Nach der Trennung vom Vater meines Kindes nahm Paul wieder Kontakt auf. Er war zwar noch in seiner Beziehung, aber zutiefst unglücklich. Wir trafen uns. Und wieder das alte Spiel: es lief nichts, aber dieses unsichtbare Band zwischen uns war so präsent, dass es mir Herzschmerzen bereitete. Und das Leben ging weiter. Denn er war wieder Papa geworden, im Rausch, wie er sagte. Ich musste ihn endlich abhaken. Scheiss Kryptonit! 

Das Kuriose: unsere Verbundenheit war so stark wie noch nie. Wieder besuchte er mich. Wir küssten uns, zum ersten Mal und wie Kinder. Wir telefonierten täglich, über Wochen. Erzählten uns von Affären und lieblosen Dates. Zwei Dumme, die Angst hatten, es auch noch MITeinander zu versauen. Dann: wieder Funkstille. Wir mussten unser Leben sortieren, endlich erwachsen werden. Paul trennte sich schließlich von der Mutter seiner Kinder, war völlig durch den Wind. Ich konnte ihm nicht helfen, wusste, dass das auch wieder nicht der richtige Zeitpunkt war, um sich ihm zu nähern.

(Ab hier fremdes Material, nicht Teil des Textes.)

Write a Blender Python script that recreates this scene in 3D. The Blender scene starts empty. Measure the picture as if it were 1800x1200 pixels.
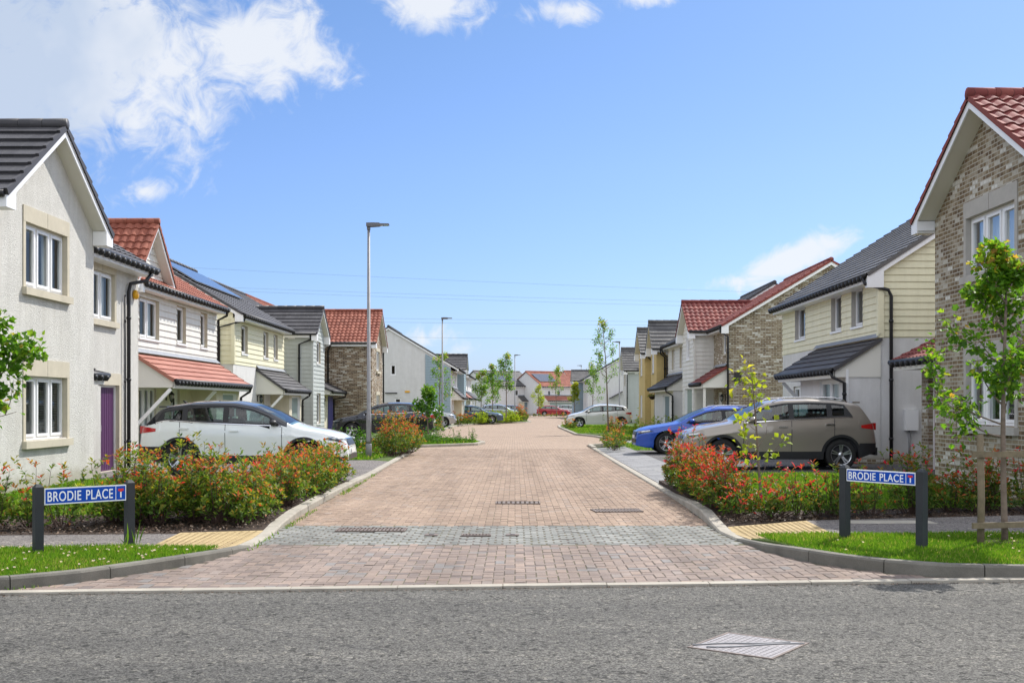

Ich wollte auch gar nicht mehr. Ich wollte endlich Sicherheit, Stabilität. Kurz: ich blockierte ihn wieder (mittlerweile sicher zum 15. Mal) auf allen Kanälen. Dann vor einigen Wochen: eine Nachricht von Ihm auf Instagram. “Ich hab von Dir geträumt. Wie geht es Dir?”

Wieso fällt es uns so schwer, Kryptonit -Menschen loszulassen?

Warum ist es so schwer, dieses “Was wäre wenn” zu streichen und zu ersetzen mit “Es IST aber nichts!”. Was treibt zwei junge Menschen, die beide nicht unbedingt auf den Kopf gefallen sind, zu so einer verzweifelten “Liebe”? Es ist ja doch keine Liebe. Es ist wie ein Magnet. Zwei gestörte Seelen, die sich anziehen. Dieses Band, das man nicht erklären kann.

Oder wollen wir nur das, was wir nicht haben können?! Sind wir einfach nur verwöhnte Gören, die sich alle Türen offen halten wollen? Ist es vielleicht nur eine körperliche Anziehung, die uns die Sinne vernebelt?